Sadly the expected and eagerly anticipated directorial regimen of dramatic problem-solving is still not the main focus. I am rather yet beset by matters markedly more mundane – specifically those arising from the nature of the mind of the thirteen and fourteen year old boy, and in particular from their apparently antithetical ability to be simultaneously irritatingly clever and incomprehensibly incapable of the simplest feat of self-organisation.

There are twenty four boys in the cast. They play between them some forty named characters – in addition to the usual stage dressing of lunatics and spear-carriers. It is understood that – in the early stages of rehearsal – the boys will have many competing demands on their time, and great care was thus taken to canvas their availability before drawing up the first draft of the first call-sheet.

During the normal school week there are ten possible rehearsal slots – at lunchtime and after school each day. The average respondent seemed able to manage around six of those slots. The keenest – playing one of the smallest roles, naturally – was available for all ten, whereas the most reluctant could only offer three! One wondered quite why he had put himself forward for audition at all, given the clearly congested nature of his calendar.
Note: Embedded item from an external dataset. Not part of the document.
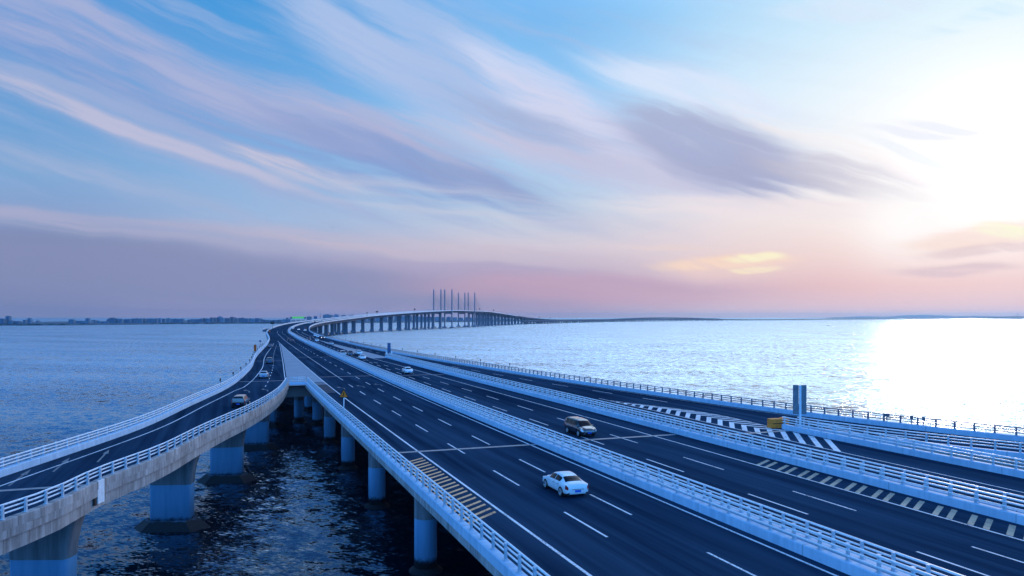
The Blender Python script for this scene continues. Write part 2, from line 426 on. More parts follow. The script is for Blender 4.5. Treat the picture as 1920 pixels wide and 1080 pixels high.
# ---------------------------------------------------------------- road alignment
def pchip(pts):
    x = np.array([p[0] for p in pts], float); y = np.array([p[1] for p in pts], float)
    h = np.diff(x); d = np.diff(y) / h; m = np.zeros(len(x))
    for i in range(1, len(x) - 1): m[i] = (d[i - 1] * h[i] + d[i] * h[i - 1]) / (h[i - 1] + h[i])
    m[0], m[-1] = d[0], d[-1]
    def f(t):
        if t <= x[0]: return float(y[0] + m[0] * (t - x[0]))
        if t >= x[-1]: return float(y[-1] + m[-1] * (t - x[-1]))
        i = int(np.searchsorted(x, t)) - 1; s_ = (t - x[i]) / h[i]
        return float((1 + 2 * s_) * (1 - s_) ** 2 * y[i] + s_ * (1 - s_) ** 2 * h[i] * m[i] + s_ * s_ * (3 - 2 * s_) * y[i + 1] + s_ * s_ * (s_ - 1) * h[i] * m[i + 1])
    return f
# centre line of reference: the inner edge line of the left carriageway, x as a function of s (= y)
MX = pchip([(-60, 52.4), (0, 30.4), (38.6, 16.3), (87.1, -1.35), (136.6, -19.2), (228.3, -50.8), (323, -83), (420, -116), (510, -146), (600, -175.5), (700, -203.5), (790, -224), (874, -239), (1012, -255), (1104, -258.5), (1188, -255), (1288, -242), (1380, -225), (1510, -198), (1702, -154.5), (1923, -115), (2180, -70), (2755, 62.5), (3444, 274), (4306, 704), (5141, 1341), (6900, 3036), (9200, 5520), (11040, 7268), (13800, 10030)])
DZ0 = pchip([(-100, 10.3), (200, 10.3), (350, 10.3), (500, 10.8), (700, 12.7), (874, 15.8), (1060, 18.9), (1188, 22.4), (1276, 25.7), (1380, 29.2), (1510, 33.2), (1702, 37.7), (1923, 38.6), (2116, 38), (2254, 34.8), (2755, 19.2), (3128, 13.6), (3444, 12.3), (3956, 13.2), (4324, 18.7), (4600, 21.5), (4876, 18.7), (5152, 12.3), (6900, 11.3), (8740, 13), (10120, 29), (11040, 38), (11960, 29), (13800, 11)])
def DZ(s): return DZ0(s)
def frame(s):
    m = MX(s + .5) - MX(s - .5); k = math.hypot(1, m)
    return (m / k, 1 / k), (1 / k, -m / k)
def P(s, off, dz=0.0):
    t, n = frame(s)
    return (MX(s) + off * n[0], s + off * n[1], DZ(s) + dz)
def bearing(s):
    t, n = frame(s); return math.atan2(t[0], t[1])
def inv(X, Y):
    s = Y
    for _ in range(30):
        t, n = frame(s); ex, ey = X - MX(s), Y - s
        s += (ex * t[0] + ey * t[1]) * t[1] * .8
    return s, ex * n[0] + ey * n[1]
def ground(px, py, dz=0.0):                              # where the line of sight meets the deck
    Y = 60.0
    for _ in range(40):
        zz = DZ(inv((px - 960) / FOC * Y, Y)[0]) + dz if Y > 330 else DECK + dz
        Y = Y * .5 + .5 * FOC * (CAMZ - zz) / max(3, py - HOR)
    return (px - 960) / FOC * Y, Y
def edge(pxs, dz=0.0, extra=()):                         # traced edge as offset(s)
    pts = sorted([inv(*ground(x, y, dz)) for x, y in pxs] + list(extra))
    return pchip(pts)
def srange(a, b):
    out = [a]
    while out[-1] < b - 1e-6:
        s = out[-1]; step = 3.0 if s < 120 else 6.0 if s < 700 else 16.0 if s < 4000 else 80.0
        out.append(min(b, s + step))
    return out

# ramp edges in (s, offset) and the outer right ramp
rampL = edge([(0, 896), (145, 847), (250, 810), (360, 760), (420, 732), (467, 696), (480, 671)], 0, [(400, -16.6), (450, -15.1), (520, -15.1)])
rampR = edge([(0, 979), (95, 945), (195, 897), (297, 857), (385, 812), (420, 795), (470, 772), (520, 742), (545, 712)], .6)      # outer top edge of the kerb
goreL = edge([(536.5, 703), (533, 680), (529, 660)], 0, [(385, -11.6)])
goreR = lambda s: -11.5
GX = pchip([(40, 100), (55, 79), (65, 67), (72, 60.5), (81, 52.2), (91.3, 44.3), (105.7, 35.4), (131.8, 21.8), (160, 8.0), (193, -6.5), (271, -40), (398, -87.5)])
_g = sorted([inv(GX(y), y) for y in (45, 55, 65, 72, 81, 91, 105, 131, 160, 193, 230, 271, 330, 398)])
gOff = pchip(_g + [(470, 17.9), (560, 17.7), (640, 17.6)])
FX = pchip([(45, 84), (58, 61), (70.8, 46.2), (77, 40.5), (84.5, 35.2), (88.8, 32.9)])
c2e = pchip([(0, 14.6), (110, 14.6), (153, 13.8), (198, 12.6), (230, 11.4), (323, 10.6), (420, 10.8), (600, 11)])
c3l = pchip([(240, 16.8), (256, 16.4), (300, 15.4), (357, 13.6), (425, 10.9)])
def dOff(s): return 17.9 if s < 110 else 17.9 - (s - 110) / 133 * 2.3
def layer(s, k): return .006 * k + .00003 * max(0, s) * k

def ribbon(name, m, s0, s1, fl, fr, k=1, parent=None, cols=2, dz=0.0):
    ss = srange(s0, s1); vs, uv, fs = [], [], []
    L = 0.0; prev = None
    for s in ss:
        a, b = fl(s), fr(s); p0 = P(s, a)
        L += math.dist(prev, p0) if prev else 0; prev = p0
        for c in range(cols + 1):
            o = a + (b - a) * c / cols; p = P(s, o, layer(s, k) + dz); vs.append(p); uv.append((o, s))
    n = cols + 1
    for i in range(len(ss) - 1):
        for c in range(cols): fs.append((i * n + c, i * n + c + 1, (i + 1) * n + c + 1, (i + 1) * n + c))
    return MB().add(vs, fs, uv).build(name, m, parent)

# ---------------------------------------------------------------- water
def water():
    b = MB(); ys = [-400, 0, 60, 120, 250, 500, 1000, 2500, 6000, 20000, 45000]
    for y0, y1 in zip(ys[:-1], ys[1:]):
        w0, w1 = 700 + abs(y0) * 1.6, 700 + abs(y1) * 1.6
        b.add([(-w0, y0, 0), (w0, y0, 0), (w1, y1, 0), (-w1, y1, 0)], [(0, 1, 2, 3)])
    tag(b.build('water', M['water']), 'sea of the bay with small wind waves, blue at left and silver at right', 'sea', kind='structure')
water()

# ---------------------------------------------------------------- roads (structure) with their painted markings
road1 = ribbon('road', M['asphalt'], -20, 158, lambda s: -15.0, lambda s: .7, 1)
b1 = ribbon('road_surface', M['asphalt'], 158, 385, lambda s: -11.5, lambda s: .7, 1, road1)
ribbon('road_surface', M['asphalt'], 385, 720, lambda s: rampL(s) if s < 450 else -15.1, lambda s: .7, 1, road1, 4)
tag(road1, 'dark asphalt of the three-lane carriageway with the white car', 'road', kind='structure')
rroad = ribbon('ramp_road', M['asphalt'], 30, 385, rampL, lambda s: min(rampR(s) - .55, -11.5) if s < 156 else min(goreL(s), -11.5), 1, None, 3)
tag(rroad, 'dark asphalt of the curving ramp at the left', 'road', kind='structure')
road2 = ribbon('road', M['asphalt'], -20, 243, lambda s: 2.2, dOff, 1)
ribbon('road_surface', M['asphalt'], 243, 425, lambda s: 2.2, c2e, 1, road2)
ribbon('road_surface', M['asphalt'], 425, 720, lambda s: 2.2, lambda s: gOff(s) if s < 640 else 17.6, 1, road2, 3)
tag(road2, 'dark asphalt of the oncoming carriageway with the black van', 'road', kind='structure')
S_NOSE = inv(32.2, 89.5)[0]
road3 = ribbon('road', M['asphalt'], 10, S_NOSE, lambda s: dOff(s) + 1.5, lambda s: 31.4, 1)
ribbon('road_surface', M['asphalt'], S_NOSE, 243, lambda s: dOff(s) + 1.5, gOff, 1, road3, 4)
ribbon('road_surface', M['asphalt'], 243, 425, c3l, gOff, 1, road3, 3)
tag(road3, 'dark asphalt of the slip road with white hatching', 'road', kind='structure')
def xribbon(name, m, fx0, fx1, y0, y1, k=1, parent=None):
    ys = np.linspace(y0, y1, 24); vs = []
    for y in ys: vs += [(fx0(y), y, DECK + .006 * k), (fx1(y), y, DECK + .006 * k)]
    return MB().add(vs, [(2 * i, 2 * i + 1, 2 * i + 3, 2 * i + 2) for i in range(23)], [(v[0], v[1]) for v in vs]).build(name, m, parent)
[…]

Almost inevitably the task of matching the availability of any particular combination of boys to the groupings required by the script has proved to be a Herculean one. Each time a new call-sheet is required I must needs spend several hours surrounded by grids and charts attempting to unpick this particular Gordian knot. Inevitably also, no sooner have I posted the freshly-minted edition than some boy will appear at my door pleading special circumstances…

This is annoying!

It is not – however – the most annoying aspect of the process.

I have only slightly reluctantly taken on this massive organisational task and my feelings are – naturally – tempered by the fact that the previously enumerated complexities of my own script do not make life any easier. The boys – however – have only three immediate tasks:

  • to know when and where they are required for rehearsal – and to be there on time
  • to bring with them their script (let’s not even think about them actually learning it at this point!)
  • to bring a pencil or other writing implement – to enable them to take notes

You would be astonished (or maybe you wouldn’t!) by just how much these simple tasks seem to be beyond some of the brightest boys in the country. Every time that one of them – and it is usually those playing the smaller roles – ‘forgets’ to attend rehearsal, the call-sheet must be amended afresh and further time carved out of an already stoppered schedule.

They are – of course – public school boys, and they will – therefore – naturally pull it all together at the last possible minute and triumph effortlessly yet again.